Provide nothing but the number of lines containing the string "scene".

——

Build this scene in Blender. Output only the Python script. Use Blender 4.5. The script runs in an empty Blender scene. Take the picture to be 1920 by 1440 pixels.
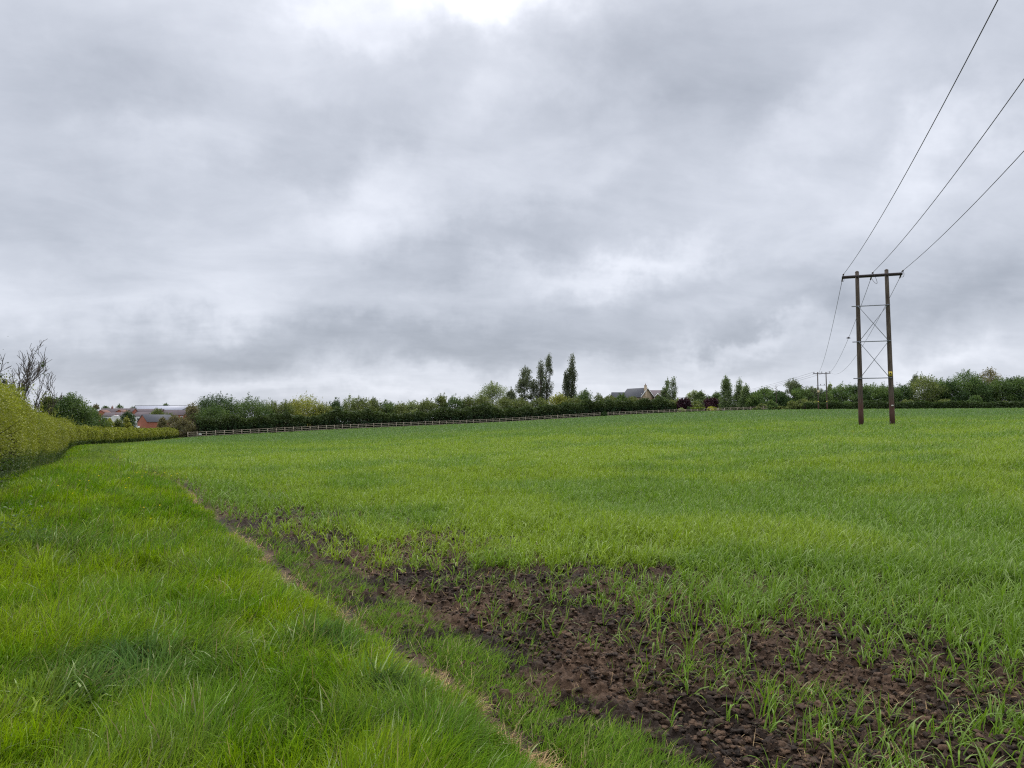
import bpy, math, random
import numpy as np
from mathutils import Vector

random.seed(7)
rng = np.random.default_rng(11)
SC = bpy.context.scene
COL = SC.collection
R = math.radians

# ------------------------------------------------------------------ camera
F = 1386.0                      # focal length in photo pixels (1920 wide)
PITCH = 0.0541
EYE = 1.6
cam = bpy.data.cameras.new('camera')
cam.lens = 36.0 * F / 1920.0
cam.sensor_width = 36.0
cam.clip_start = 0.05
cam.clip_end = 6000
co = bpy.data.objects.new('camera', cam)
COL.objects.link(co)
co.location = (0, 0, EYE)
co.rotation_euler = (math.pi / 2 + PITCH, 0, 0)
SC.camera = co
SC.view_settings.view_transform = 'Standard'
SC.view_settings.look = 'None'
SC.view_settings.exposure = 0.0
SC.view_settings.gamma = 1.0
SC.cycles.max_bounces = 6
SC.cycles.diffuse_bounces = 3
SC.cycles.transmission_bounces = 4
SC.cycles.glossy_bounces = 2
SC.cycles.use_denoising = False
SC.cycles.filter_width = 1.2


def pdir(px, py):
    """direction of a photo pixel, scaled so Y = 1"""
    x = (px - 960) / F
    u = (720 - py) / F
    c, s = math.cos(PITCH), math.sin(PITCH)
    y = c - u * s
    z = s + u * c
    return x / y, z / y


# ------------------------------------------------------------------ sky + sun
SUN_AZ, SUN_EL = R(-4), R(48)          # behind the cloud, ahead of the camera and high
world = bpy.data.worlds.new('World')
SC.world = world
world.use_nodes = True
NT = world.node_tree
NT.nodes.clear()


class E:
    """tiny helper for math node expressions"""
    def __init__(s, nt): s.nt = nt

    def m(s, op, a, b=None, c=None, clamp=False):
        n = s.nt.nodes.new('ShaderNodeMath'); n.operation = op; n.use_clamp = clamp
        for i, v in enumerate((a, b, c)):
            if v is None: continue
            if isinstance(v, (int, float)): n.inputs[i].default_value = v
            else: s.nt.links.new(v, n.inputs[i])
        return n.outputs[0]

    def noise(s, vec, scale, detail=4, rough=0.5, dist=0.0):
        n = s.nt.nodes.new('ShaderNodeTexNoise')
        n.inputs['Scale'].default_value = scale; n.inputs['Detail'].default_value = detail
        n.inputs['Roughness'].default_value = rough; n.inputs['Distortion'].default_value = dist
        s.nt.links.new(vec, n.inputs['Vector'])
        return n.outputs['Fac']

    def comb(s, x, y, z=0.0):
        n = s.nt.nodes.new('ShaderNodeCombineXYZ')
        for i, v in enumerate((x, y, z)):
            if isinstance(v, (int, float)): n.inputs[i].default_value = v
            else: s.nt.links.new(v, n.inputs[i])
        return n.outputs[0]


def build_world():
    e = E(NT)
    tc = NT.nodes.new('ShaderNodeTexCoord')
    nrm = NT.nodes.new('ShaderNodeVectorMath'); nrm.operation = 'NORMALIZE'
    NT.links.new(tc.outputs['Generated'], nrm.inputs[0])
    sep = NT.nodes.new('ShaderNodeSeparateXYZ'); NT.links.new(nrm.outputs[0], sep.inputs[0])
    x, y, z = sep.outputs
    zz = e.m('ADD', e.m('MAXIMUM', z, 0.0), 0.27)
    u = e.m('DIVIDE', x, zz); v = e.m('DIVIDE', y, zz)
    plane = e.comb(u, v)
    # rotated / stretched so the cloud rolls run slightly diagonally
    ur = e.m('ADD', e.m('MULTIPLY', u, 0.62), e.m('MULTIPLY', v, 0.30))
    vr = e.m('SUBTRACT', e.m('MULTIPLY', v, 0.95), e.m('MULTIPLY', u, 0.30))
    pl2 = e.comb(ur, vr, 3.7)
    n1 = e.noise(pl2, 1.5, 7, 0.55, 0.25)
    n2 = e.noise(pl2, 4.2, 8, 0.60, 0.4)
    n3 = e.noise(nrm.outputs[0], 4.0, 6, 0.55, 0.3)
    az = e.m('ARCTAN2', x, y)
    el = e.m('ARCSINE', z)
    wa = e.noise(nrm.outputs[0], 7.0, 5, 0.6)
    wb = e.noise(e.comb(x, z, y), 8.0, 5, 0.6)
    az2 = e.m('ADD', az, e.m('MULTIPLY', e.m('SUBTRACT', wa, 0.5), 0.30))
    el2 = e.m('ADD', el, e.m('MULTIPLY', e.m('SUBTRACT', wb, 0.5), 0.17))
    # thin and thick patches of the cloud deck: azimuth, elevation, half sizes, tilt, strength
    def px(pxx, pyy):
        a, b = pdir(pxx, pyy)
        return math.atan2(a, 1), math.atan2(b, math.hypot(a, 1))
    spots = [
        (890, -22, 150, 50, 0, .9), (620, 25, 90, 45, 0, .34), (960, 170, 110, 60, 20, .26),
        (330, 270, 110, 50, 15, .20), (700, 385, 120, 60, 25, .27), (1770, 265, 90, 60, 30, .42),
        (1490, 250, 120, 60, 30, .25), (1180, 495, 150, 24, 6, .34), (1440, 655, 100, 20, 12, .38),
        (1000, 700, 260, 24, 4, .20), (1760, 695, 120, 22, 0, .30), (1280, 735, 260, 22, 0, .22),
        (400, 575, 160, 24, 8, .10), (40, 570, 80, 30, 10, .10), (1130, 300, 120, 60, 40, .14),
        (1560, 450, 120, 40, 10, .14), (500, 120, 130, 70, 30, .14),(700, 745, 400, 14, 0, .16),
        (1300, 110, 260, 110, 0, -.24), (900, 470, 260, 42, 18, -.26), (560, 650, 480, 42, 2, -.40),
        (1640, 590, 330, 42, 8, -.26), (260, 190, 260, 80, 5, -.16), (90, 440, 160, 60, 0, -.14),
        (1860, 60, 110, 120, 0, -.12), (620, 260, 200, 50, 20, -.12), (1860, 480, 150, 60, 20, -.12),
        (1250, 560, 220, 26, 6, -.16), (250, 690, 240, 22, 0, -.10),
    ]
    tot = None
    for (cx, cy, sx, sy, tilt, k) in spots:
        a0, e0 = px(cx, cy)
        sa, se = sx / F, sy / F
        t = R(tilt)
        da = e.m('SUBTRACT', az2, a0); de = e.m('SUBTRACT', el2, e0)
        p = e.m('MULTIPLY_ADD', da, math.cos(t) / sa, e.m('MULTIPLY', de, math.sin(t) / sa))
        q = e.m('MULTIPLY_ADD', de, math.cos(t) / se, e.m('MULTIPLY', da, -math.sin(t) / se))
        r2 = e.m('MULTIPLY_ADD', p, p, e.m('MULTIPLY', q, q))
        g = e.m('MULTIPLY', e.m('POWER', math.e, e.m('MULTIPLY', r2, -0.8)), k)
        tot = g if tot is None else e.m('ADD', tot, g)
    nn = e.m('MULTIPLY', e.m('SUBTRACT', n1, 0.5), 0.50)
    nn = e.m('ADD', nn, e.m('MULTIPLY', e.m('SUBTRACT', n2, 0.5), 0.34))
    nn = e.m('ADD', nn, e.m('MULTIPLY', e.m('SUBTRACT', n3, 0.5), 0.24))
    lum = e.m('ADD', e.m('ADD', 1.0, nn), e.m('MULTIPLY', tot, 0.62))
    # an overcast sky is brighter overhead than at the horizon
    up = NT.nodes.new('ShaderNodeMapRange'); up.interpolation_type = 'SMOOTHSTEP'
    up.inputs[1].default_value = 0.45; up.inputs[2].default_value = 0.95
    up.inputs[3].default_value = 1.0; up.inputs[4].default_value = ZENITH
    NT.links.new(z, up.inputs[0])
    lum = e.m('MULTIPLY', lum, up.outputs[0])
    lum = e.m('MAXIMUM', lum, 0.3)
    # colour: thick cloud bluish grey, thin cloud nearly white
    ramp = NT.nodes.new('ShaderNodeMix'); ramp.data_type = 'RGBA'
    NT.links.new(e.m('MULTIPLY_ADD', lum, 1.4, -1.0, clamp=True), ramp.inputs[0])
    ramp.inputs[6].default_value = (0.572, 0.622, 0.725, 1)
    ramp.inputs[7].default_value = (0.765, 0.785, 0.850, 1)
    mulc = NT.nodes.new('ShaderNodeVectorMath'); mulc.operation = 'SCALE'
    NT.links.new(ramp.outputs[2], mulc.inputs[0]); NT.links.new(lum, mulc.inputs['Scale'])
    sky = NT.nodes.new('ShaderNodeTexSky'); sky.sky_type = 'NISHITA'
    sky.sun_disc = False; sky.sun_elevation = SUN_EL; sky.sun_rotation = SUN_AZ
    bg1 = NT.nodes.new('ShaderNodeBackground'); bg1.inputs[1].default_value = 0.08
    NT.links.new(sky.outputs[0], bg1.inputs[0])
    bg2 = NT.nodes.new('ShaderNodeBackground'); bg2.inputs[1].default_value = 1.0
    NT.links.new(mulc.outputs[0], bg2.inputs[0])
    mx = NT.nodes.new('ShaderNodeMixShader'); mx.inputs[0].default_value = 0.93   # cloud cover
    NT.links.new(bg1.outputs[0], mx.inputs[1]); NT.links.new(bg2.outputs[0], mx.inputs[2])
    out = NT.nodes.new('ShaderNodeOutputWorld')
    NT.links.new(mx.outputs[0], out.inputs[0])


ZENITH = 3.4
build_world()
world.cycles.sampling_method = 'MANUAL'
world.cycles.sample_map_resolution = 512

sun = bpy.data.lights.new('sun', 'SUN')
sun.energy = 1.5
sun.angle = R(14)
sun.color = (1.0, 0.965, 0.91)
so = bpy.data.objects.new('sun', sun); COL.objects.link(so)
_d = Vector((math.sin(SUN_AZ) * math.cos(SUN_EL), math.cos(SUN_AZ) * math.cos(SUN_EL), math.sin(SUN_EL)))
so.rotation_euler = _d.to_track_quat('Z', 'Y').to_euler()
so.location = (0, 0, 60)


# ------------------------------------------------------------------ numpy noise
def _hash(ix, iy, seed):
    h = (ix.astype(np.int64) * 374761393 + iy.astype(np.int64) * 668265263 + seed * 974711) & 0xFFFFFFFF
    h = ((h ^ (h >> 13)) * 1274126177) & 0xFFFFFFFF
    h = (h ^ (h >> 16)) & 0xFFFFFF
    return h / float(0xFFFFFF)


def vnoise(x, y, scale, seed=0):
    x = np.asarray(x) / scale; y = np.asarray(y) / scale
    ix = np.floor(x); iy = np.floor(y)
    fx = x - ix; fy = y - iy
    fx = fx * fx * (3 - 2 * fx); fy = fy * fy * (3 - 2 * fy)
    a = _hash(ix, iy, seed); b = _hash(ix + 1, iy, seed)
    c = _hash(ix, iy + 1, seed); d = _hash(ix + 1, iy + 1, seed)
    return (a * (1 - fx) + b * fx) * (1 - fy) + (c * (1 - fx) + d * fx) * fy


def fbm(x, y, scale, oct=4, seed=0, gain=0.5):
    s = 0; a = 1; t = 0
    for k in range(oct):
        s = s + a * vnoise(x + 17.3 * k, y - 9.1 * k, scale / 2 ** k, seed + k)
        t += a; a *= gain
    return s / t


def worley(x, y, scale, seed=0):
    x = x / scale; y = y / scale
    ix = np.floor(x); iy = np.floor(y)
    best = np.full(x.shape, 9.0); hid = np.zeros(x.shape)
    for dx in (-1, 0, 1):
        for dy in (-1, 0, 1):
            cx = ix + dx; cy = iy + dy
            px = cx + _hash(cx, cy, seed); py = cy + _hash(cx, cy, seed + 5)
            d = (px - x) ** 2 + (py - y) ** 2
            m = d < best
            best = np.where(m, d, best)
            hid = np.where(m, _hash(cx, cy, seed + 9), hid)
    return np.sqrt(best), hid


def sst(a, b, x):
    t = np.clip((x - a) / (b - a), 0, 1)
    return t * t * (3 - 2 * t)


# ------------------------------------------------------------------ terrain
def cp(px, py, D):
    a, b = pdir(px, py)
    return (a * D, D, EYE + b * D)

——

### Full output
2